All of this—the Toro y Moi anchor, the Mk.gee spark that pushed him further in electronic music—loops back to a bigger truth about the moment Gellaitry is releasing this album into. Dance music is rotating back into the center of culture. And to Gellaitry, this ebb and flow feels familiar, almost predictable.
“I think there's a kind of recurring theme where rap will have a huge forefront, and then it will go back to dance, and then probably rap’s gonna come back again, and then it'll probably be dance again,” he explains. “It happened in, like, 2010 to 2014, ’15, where things were so EDM-, dance-music-centered.
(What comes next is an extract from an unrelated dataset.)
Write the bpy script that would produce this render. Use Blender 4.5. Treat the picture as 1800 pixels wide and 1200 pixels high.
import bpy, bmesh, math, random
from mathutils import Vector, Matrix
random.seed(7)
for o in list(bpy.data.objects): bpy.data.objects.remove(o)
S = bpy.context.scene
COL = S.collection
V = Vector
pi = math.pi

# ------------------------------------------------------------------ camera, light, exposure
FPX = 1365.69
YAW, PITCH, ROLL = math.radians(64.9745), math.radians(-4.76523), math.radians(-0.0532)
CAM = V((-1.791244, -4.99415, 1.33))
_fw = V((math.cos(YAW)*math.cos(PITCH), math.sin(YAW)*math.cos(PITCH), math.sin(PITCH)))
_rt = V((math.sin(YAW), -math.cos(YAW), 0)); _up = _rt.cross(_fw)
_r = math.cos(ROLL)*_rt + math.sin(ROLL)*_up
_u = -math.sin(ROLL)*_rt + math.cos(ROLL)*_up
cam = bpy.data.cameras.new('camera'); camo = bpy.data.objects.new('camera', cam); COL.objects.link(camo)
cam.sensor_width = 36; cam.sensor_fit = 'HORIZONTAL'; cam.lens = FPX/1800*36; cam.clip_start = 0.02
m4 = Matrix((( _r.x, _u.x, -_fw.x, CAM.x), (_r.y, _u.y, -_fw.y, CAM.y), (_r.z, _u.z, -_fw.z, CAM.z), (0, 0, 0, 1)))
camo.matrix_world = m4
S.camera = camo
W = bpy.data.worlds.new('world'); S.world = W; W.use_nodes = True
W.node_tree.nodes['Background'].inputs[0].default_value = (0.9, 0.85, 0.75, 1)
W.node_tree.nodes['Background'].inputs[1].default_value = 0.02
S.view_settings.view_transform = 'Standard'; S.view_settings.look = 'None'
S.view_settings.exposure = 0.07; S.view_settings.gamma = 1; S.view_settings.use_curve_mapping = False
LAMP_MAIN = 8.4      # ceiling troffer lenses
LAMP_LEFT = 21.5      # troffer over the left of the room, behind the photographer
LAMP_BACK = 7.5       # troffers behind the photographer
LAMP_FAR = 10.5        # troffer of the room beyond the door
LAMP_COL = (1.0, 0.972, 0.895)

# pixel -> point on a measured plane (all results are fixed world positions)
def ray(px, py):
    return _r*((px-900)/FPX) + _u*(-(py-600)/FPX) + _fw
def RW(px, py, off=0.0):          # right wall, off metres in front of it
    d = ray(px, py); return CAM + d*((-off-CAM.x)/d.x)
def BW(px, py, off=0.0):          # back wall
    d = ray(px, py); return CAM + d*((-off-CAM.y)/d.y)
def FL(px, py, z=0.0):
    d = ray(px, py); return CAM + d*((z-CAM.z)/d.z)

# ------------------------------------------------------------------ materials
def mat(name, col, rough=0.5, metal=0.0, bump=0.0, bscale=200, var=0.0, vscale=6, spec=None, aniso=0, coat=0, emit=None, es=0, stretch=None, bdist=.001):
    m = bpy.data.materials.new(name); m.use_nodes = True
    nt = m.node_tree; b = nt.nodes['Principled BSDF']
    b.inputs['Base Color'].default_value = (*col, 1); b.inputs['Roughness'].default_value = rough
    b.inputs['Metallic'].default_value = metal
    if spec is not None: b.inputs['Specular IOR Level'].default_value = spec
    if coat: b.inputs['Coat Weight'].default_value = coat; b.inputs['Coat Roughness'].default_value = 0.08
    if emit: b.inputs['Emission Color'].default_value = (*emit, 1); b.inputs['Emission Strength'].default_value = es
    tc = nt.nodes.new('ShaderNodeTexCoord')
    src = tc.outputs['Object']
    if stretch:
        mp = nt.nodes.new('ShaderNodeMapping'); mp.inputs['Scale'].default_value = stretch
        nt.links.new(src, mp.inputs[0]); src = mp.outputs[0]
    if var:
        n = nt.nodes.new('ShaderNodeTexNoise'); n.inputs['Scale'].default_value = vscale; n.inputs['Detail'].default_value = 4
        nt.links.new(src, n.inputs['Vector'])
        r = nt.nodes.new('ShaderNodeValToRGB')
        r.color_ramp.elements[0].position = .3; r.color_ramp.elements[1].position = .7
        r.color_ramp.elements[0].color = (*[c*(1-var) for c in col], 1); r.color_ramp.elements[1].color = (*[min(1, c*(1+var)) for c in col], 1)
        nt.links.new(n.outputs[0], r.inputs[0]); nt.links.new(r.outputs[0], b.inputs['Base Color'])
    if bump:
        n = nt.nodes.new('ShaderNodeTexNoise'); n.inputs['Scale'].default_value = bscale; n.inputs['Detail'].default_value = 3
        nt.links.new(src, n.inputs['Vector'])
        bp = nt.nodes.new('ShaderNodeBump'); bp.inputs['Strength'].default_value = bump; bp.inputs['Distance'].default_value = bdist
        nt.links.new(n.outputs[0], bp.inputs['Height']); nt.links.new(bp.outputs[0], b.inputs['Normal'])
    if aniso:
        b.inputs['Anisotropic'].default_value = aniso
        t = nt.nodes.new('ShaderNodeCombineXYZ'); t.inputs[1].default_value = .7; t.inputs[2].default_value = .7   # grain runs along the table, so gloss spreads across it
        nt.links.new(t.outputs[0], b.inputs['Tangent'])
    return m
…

And then, pretty much, 2014, 2015 to probably the last two years was completely, like, trap, rap music in the mainstream.”
Sam Gellaitry
The pull toward dance isn’t limited to producers.
“Even a lot of rappers, especially in the UK, I’ll send them beats and they were like, ‘Nah, I want the dance stuff,’” Gellaitry says. "A lot of people want to transition into dance—there is a shift.”
His earliest work, beat-heavy, trap-leaning instrumentals Gellaitry produced as a teenager, was the gateway for his career. But his foundation was always dance.
“I love both genres, so I'm happy with the change, because it’s kind of aligning with where my output is as well,” he says.
Gellaitry just wrapped a run opening for Kaytranada on his recent tour, a fitting moment considering how much Kaytra’s own genre-shifting catalog informed the ecosystem Gellaitry is now stepping into. Next year, he hopes to take that energy further by adding more shows and festival appearances. And as his audience grows, he’s thinking less about chasing hits and more about building the kind of slow-burn relationship he has with the albums that shaped him.
“I basically just want to soundtrack people's day-to-day lives," Gellaitry says. “My favorite albums have been albums that have lasted three or four years in my life, like Boo Boo by Toro—I listened to that nonstop for, like, three years. I listened to the Mk.gee album when it came out pretty much the full year. Listened to the Oklou album that just came out for the full year. I want to be like that for someone else—have people sit with the album and live with it for a second."